§ GOAL
Give every line of the material again, exactly as written.

§ PROVIDED MATERIAL
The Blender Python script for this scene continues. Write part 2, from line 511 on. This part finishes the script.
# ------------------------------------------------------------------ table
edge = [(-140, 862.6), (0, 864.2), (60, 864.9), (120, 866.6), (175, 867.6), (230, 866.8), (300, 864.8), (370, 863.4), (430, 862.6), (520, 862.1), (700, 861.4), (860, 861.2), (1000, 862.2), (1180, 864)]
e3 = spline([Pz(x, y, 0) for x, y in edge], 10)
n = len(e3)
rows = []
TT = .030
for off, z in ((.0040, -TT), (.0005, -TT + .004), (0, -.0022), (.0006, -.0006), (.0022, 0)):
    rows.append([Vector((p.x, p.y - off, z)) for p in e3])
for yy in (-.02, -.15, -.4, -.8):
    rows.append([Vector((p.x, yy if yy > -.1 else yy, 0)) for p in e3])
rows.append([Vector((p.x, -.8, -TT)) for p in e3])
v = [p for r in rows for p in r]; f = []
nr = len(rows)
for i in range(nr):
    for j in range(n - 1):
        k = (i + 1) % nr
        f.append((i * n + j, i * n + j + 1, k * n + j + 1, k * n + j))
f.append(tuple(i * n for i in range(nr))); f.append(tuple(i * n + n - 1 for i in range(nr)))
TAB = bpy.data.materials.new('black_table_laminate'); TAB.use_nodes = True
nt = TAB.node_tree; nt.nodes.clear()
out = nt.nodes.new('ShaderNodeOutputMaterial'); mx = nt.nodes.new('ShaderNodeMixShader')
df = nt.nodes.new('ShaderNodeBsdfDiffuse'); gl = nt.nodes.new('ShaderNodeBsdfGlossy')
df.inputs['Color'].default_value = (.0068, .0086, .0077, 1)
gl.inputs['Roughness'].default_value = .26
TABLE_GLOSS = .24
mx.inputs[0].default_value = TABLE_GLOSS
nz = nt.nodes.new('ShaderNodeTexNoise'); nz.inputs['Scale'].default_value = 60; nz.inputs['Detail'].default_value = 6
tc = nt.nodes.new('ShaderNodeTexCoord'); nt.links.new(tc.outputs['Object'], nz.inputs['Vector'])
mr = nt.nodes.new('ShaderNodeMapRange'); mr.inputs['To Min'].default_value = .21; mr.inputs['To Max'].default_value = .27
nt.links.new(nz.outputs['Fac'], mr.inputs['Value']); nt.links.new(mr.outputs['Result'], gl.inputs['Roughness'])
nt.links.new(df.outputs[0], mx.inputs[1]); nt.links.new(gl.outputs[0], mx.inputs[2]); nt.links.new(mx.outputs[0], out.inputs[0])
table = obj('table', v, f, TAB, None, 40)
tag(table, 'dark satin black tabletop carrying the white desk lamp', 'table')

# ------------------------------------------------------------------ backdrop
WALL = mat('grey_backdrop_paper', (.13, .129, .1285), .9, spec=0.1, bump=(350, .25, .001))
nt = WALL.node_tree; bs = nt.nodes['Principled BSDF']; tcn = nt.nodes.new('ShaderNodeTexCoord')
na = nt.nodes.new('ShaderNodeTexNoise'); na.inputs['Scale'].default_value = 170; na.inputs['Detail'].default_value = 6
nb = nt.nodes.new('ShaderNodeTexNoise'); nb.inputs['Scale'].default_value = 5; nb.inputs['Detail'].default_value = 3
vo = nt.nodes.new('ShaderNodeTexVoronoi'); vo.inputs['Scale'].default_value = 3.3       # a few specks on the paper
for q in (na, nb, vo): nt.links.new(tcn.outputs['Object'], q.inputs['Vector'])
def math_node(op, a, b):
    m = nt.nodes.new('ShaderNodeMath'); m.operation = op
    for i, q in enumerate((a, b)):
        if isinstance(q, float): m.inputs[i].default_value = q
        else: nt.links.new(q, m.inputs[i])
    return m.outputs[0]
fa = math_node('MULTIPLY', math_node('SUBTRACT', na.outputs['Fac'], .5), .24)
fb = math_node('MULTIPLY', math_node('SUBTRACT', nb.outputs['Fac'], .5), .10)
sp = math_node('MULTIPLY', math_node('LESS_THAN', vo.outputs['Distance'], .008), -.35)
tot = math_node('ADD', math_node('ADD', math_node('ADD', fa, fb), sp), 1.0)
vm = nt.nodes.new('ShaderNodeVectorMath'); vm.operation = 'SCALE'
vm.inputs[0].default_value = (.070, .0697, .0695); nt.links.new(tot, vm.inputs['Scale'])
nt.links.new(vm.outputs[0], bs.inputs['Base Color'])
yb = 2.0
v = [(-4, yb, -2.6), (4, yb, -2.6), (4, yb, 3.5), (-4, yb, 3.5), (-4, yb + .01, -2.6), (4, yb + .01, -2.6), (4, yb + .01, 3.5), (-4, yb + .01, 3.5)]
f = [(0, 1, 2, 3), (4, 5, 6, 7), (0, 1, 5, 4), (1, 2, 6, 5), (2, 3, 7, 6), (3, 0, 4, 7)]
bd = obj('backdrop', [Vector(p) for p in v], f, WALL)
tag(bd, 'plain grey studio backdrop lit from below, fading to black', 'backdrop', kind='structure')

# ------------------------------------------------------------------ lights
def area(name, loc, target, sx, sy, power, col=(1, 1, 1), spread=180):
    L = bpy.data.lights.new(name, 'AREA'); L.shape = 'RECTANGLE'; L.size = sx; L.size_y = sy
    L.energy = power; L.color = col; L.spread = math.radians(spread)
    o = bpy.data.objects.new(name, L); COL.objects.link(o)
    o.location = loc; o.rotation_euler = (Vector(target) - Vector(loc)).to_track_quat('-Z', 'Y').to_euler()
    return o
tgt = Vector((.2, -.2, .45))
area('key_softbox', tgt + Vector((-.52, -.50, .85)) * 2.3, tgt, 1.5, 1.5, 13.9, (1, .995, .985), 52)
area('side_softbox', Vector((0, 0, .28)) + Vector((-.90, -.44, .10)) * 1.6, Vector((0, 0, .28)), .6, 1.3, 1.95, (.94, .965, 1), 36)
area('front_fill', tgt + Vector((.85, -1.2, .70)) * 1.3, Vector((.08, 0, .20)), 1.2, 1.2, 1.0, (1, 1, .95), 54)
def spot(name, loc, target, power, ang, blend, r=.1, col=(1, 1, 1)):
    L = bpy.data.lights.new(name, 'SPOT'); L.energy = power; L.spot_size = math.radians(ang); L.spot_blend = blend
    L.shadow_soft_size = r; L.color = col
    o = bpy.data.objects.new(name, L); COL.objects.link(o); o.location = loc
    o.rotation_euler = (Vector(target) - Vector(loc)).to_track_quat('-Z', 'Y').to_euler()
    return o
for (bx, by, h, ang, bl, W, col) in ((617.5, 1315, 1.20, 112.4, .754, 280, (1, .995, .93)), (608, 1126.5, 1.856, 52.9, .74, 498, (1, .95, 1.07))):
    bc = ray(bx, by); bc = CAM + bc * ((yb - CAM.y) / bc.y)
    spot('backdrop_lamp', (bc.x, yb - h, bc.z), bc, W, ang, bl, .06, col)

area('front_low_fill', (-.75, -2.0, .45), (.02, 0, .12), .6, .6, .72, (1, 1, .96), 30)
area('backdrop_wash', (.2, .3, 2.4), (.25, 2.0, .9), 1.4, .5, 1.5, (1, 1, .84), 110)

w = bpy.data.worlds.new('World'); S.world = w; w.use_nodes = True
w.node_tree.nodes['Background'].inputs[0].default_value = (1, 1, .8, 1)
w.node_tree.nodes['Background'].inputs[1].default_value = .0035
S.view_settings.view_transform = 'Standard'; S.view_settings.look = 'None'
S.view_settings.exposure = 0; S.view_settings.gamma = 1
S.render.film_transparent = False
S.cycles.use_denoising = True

§ COMPLETE RESPONSE
The Blender Python script for this scene continues. Write part 2, from line 511 on. This part finishes the script.
# ------------------------------------------------------------------ table
edge = [(-140, 862.6), (0, 864.2), (60, 864.9), (120, 866.6), (175, 867.6), (230, 866.8), (300, 864.8), (370, 863.4), (430, 862.6), (520, 862.1), (700, 861.4), (860, 861.2), (1000, 862.2), (1180, 864)]
e3 = spline([Pz(x, y, 0) for x, y in edge], 10)
n = len(e3)
rows = []
TT = .030
for off, z in ((.0040, -TT), (.0005, -TT + .004), (0, -.0022), (.0006, -.0006), (.0022, 0)):
    rows.append([Vector((p.x, p.y - off, z)) for p in e3])
for yy in (-.02, -.15, -.4, -.8):
    rows.append([Vector((p.x, yy if yy > -.1 else yy, 0)) for p in e3])
rows.append([Vector((p.x, -.8, -TT)) for p in e3])
v = [p for r in rows for p in r]; f = []
nr = len(rows)
for i in range(nr):
    for j in range(n - 1):
        k = (i + 1) % nr
        f.append((i * n + j, i * n + j + 1, k * n + j + 1, k * n + j))
f.append(tuple(i * n for i in range(nr))); f.append(tuple(i * n + n - 1 for i in range(nr)))
TAB = bpy.data.materials.new('black_table_laminate'); TAB.use_nodes = True
nt = TAB.node_tree; nt.nodes.clear()
out = nt.nodes.new('ShaderNodeOutputMaterial'); mx = nt.nodes.new('ShaderNodeMixShader')
df = nt.nodes.new('ShaderNodeBsdfDiffuse'); gl = nt.nodes.new('ShaderNodeBsdfGlossy')
df.inputs['Color'].default_value = (.0068, .0086, .0077, 1)
gl.inputs['Roughness'].default_value = .26
TABLE_GLOSS = .24
mx.inputs[0].default_value = TABLE_GLOSS
nz = nt.nodes.new('ShaderNodeTexNoise'); nz.inputs['Scale'].default_value = 60; nz.inputs['Detail'].default_value = 6
tc = nt.nodes.new('ShaderNodeTexCoord'); nt.links.new(tc.outputs['Object'], nz.inputs['Vector'])
mr = nt.nodes.new('ShaderNodeMapRange'); mr.inputs['To Min'].default_value = .21; mr.inputs['To Max'].default_value = .27
nt.links.new(nz.outputs['Fac'], mr.inputs['Value']); nt.links.new(mr.outputs['Result'], gl.inputs['Roughness'])
nt.links.new(df.outputs[0], mx.inputs[1]); nt.links.new(gl.outputs[0], mx.inputs[2]); nt.links.new(mx.outputs[0], out.inputs[0])
table = obj('table', v, f, TAB, None, 40)
tag(table, 'dark satin black tabletop carrying the white desk lamp', 'table')

# ------------------------------------------------------------------ backdrop
WALL = mat('grey_backdrop_paper', (.13, .129, .1285), .9, spec=0.1, bump=(350, .25, .001))
nt = WALL.node_tree; bs = nt.nodes['Principled BSDF']; tcn = nt.nodes.new('ShaderNodeTexCoord')
na = nt.nodes.new('ShaderNodeTexNoise'); na.inputs['Scale'].default_value = 170; na.inputs['Detail'].default_value = 6
nb = nt.nodes.new('ShaderNodeTexNoise'); nb.inputs['Scale'].default_value = 5; nb.inputs['Detail'].default_value = 3
vo = nt.nodes.new('ShaderNodeTexVoronoi'); vo.inputs['Scale'].default_value = 3.3       # a few specks on the paper
for q in (na, nb, vo): nt.links.new(tcn.outputs['Object'], q.inputs['Vector'])
def math_node(op, a, b):
    m = nt.nodes.new('ShaderNodeMath'); m.operation = op
    for i, q in enumerate((a, b)):
        if isinstance(q, float): m.inputs[i].default_value = q
        else: nt.links.new(q, m.inputs[i])
    return m.outputs[0]
fa = math_node('MULTIPLY', math_node('SUBTRACT', na.outputs['Fac'], .5), .24)
fb = math_node('MULTIPLY', math_node('SUBTRACT', nb.outputs['Fac'], .5), .10)
sp = math_node('MULTIPLY', math_node('LESS_THAN', vo.outputs['Distance'], .008), -.35)
tot = math_node('ADD', math_node('ADD', math_node('ADD', fa, fb), sp), 1.0)
vm = nt.nodes.new('ShaderNodeVectorMath'); vm.operation = 'SCALE'
vm.inputs[0].default_value = (.070, .0697, .0695); nt.links.new(tot, vm.inputs['Scale'])
nt.links.new(vm.outputs[0], bs.inputs['Base Color'])
yb = 2.0
v = [(-4, yb, -2.6), (4, yb, -2.6), (4, yb, 3.5), (-4, yb, 3.5), (-4, yb + .01, -2.6), (4, yb + .01, -2.6), (4, yb + .01, 3.5), (-4, yb + .01, 3.5)]
f = [(0, 1, 2, 3), (4, 5, 6, 7), (0, 1, 5, 4), (1, 2, 6, 5), (2, 3, 7, 6), (3, 0, 4, 7)]
bd = obj('backdrop', [Vector(p) for p in v], f, WALL)
tag(bd, 'plain grey studio backdrop lit from below, fading to black', 'backdrop', kind='structure')

# ------------------------------------------------------------------ lights
def area(name, loc, target, sx, sy, power, col=(1, 1, 1), spread=180):
    L = bpy.data.lights.new(name, 'AREA'); L.shape = 'RECTANGLE'; L.size = sx; L.size_y = sy
    L.energy = power; L.color = col; L.spread = math.radians(spread)
    o = bpy.data.objects.new(name, L); COL.objects.link(o)
    o.location = loc; o.rotation_euler = (Vector(target) - Vector(loc)).to_track_quat('-Z', 'Y').to_euler()
    return o
tgt = Vector((.2, -.2, .45))
area('key_softbox', tgt + Vector((-.52, -.50, .85)) * 2.3, tgt, 1.5, 1.5, 13.9, (1, .995, .985), 52)
area('side_softbox', Vector((0, 0, .28)) + Vector((-.90, -.44, .10)) * 1.6, Vector((0, 0, .28)), .6, 1.3, 1.95, (.94, .965, 1), 36)
area('front_fill', tgt + Vector((.85, -1.2, .70)) * 1.3, Vector((.08, 0, .20)), 1.2, 1.2, 1.0, (1, 1, .95), 54)
def spot(name, loc, target, power, ang, blend, r=.1, col=(1, 1, 1)):
    L = bpy.data.lights.new(name, 'SPOT'); L.energy = power; L.spot_size = math.radians(ang); L.spot_blend = blend
    L.shadow_soft_size = r; L.color = col
    o = bpy.data.objects.new(name, L); COL.objects.link(o); o.location = loc
    o.rotation_euler = (Vector(target) - Vector(loc)).to_track_quat('-Z', 'Y').to_euler()
    return o
for (bx, by, h, ang, bl, W, col) in ((617.5, 1315, 1.20, 112.4, .754, 280, (1, .995, .93)), (608, 1126.5, 1.856, 52.9, .74, 498, (1, .95, 1.07))):
    bc = ray(bx, by); bc = CAM + bc * ((yb - CAM.y) / bc.y)
    spot('backdrop_lamp', (bc.x, yb - h, bc.z), bc, W, ang, bl, .06, col)

area('front_low_fill', (-.75, -2.0, .45), (.02, 0, .12), .6, .6, .72, (1, 1, .96), 30)
area('backdrop_wash', (.2, .3, 2.4), (.25, 2.0, .9), 1.4, .5, 1.5, (1, 1, .84), 110)

w = bpy.data.worlds.new('World'); S.world = w; w.use_nodes = True
w.node_tree.nodes['Background'].inputs[0].default_value = (1, 1, .8, 1)
w.node_tree.nodes['Background'].inputs[1].default_value = .0035
S.view_settings.view_transform = 'Standard'; S.view_settings.look = 'None'
S.view_settings.exposure = 0; S.view_settings.gamma = 1
S.render.film_transparent = False
S.cycles.use_denoising = True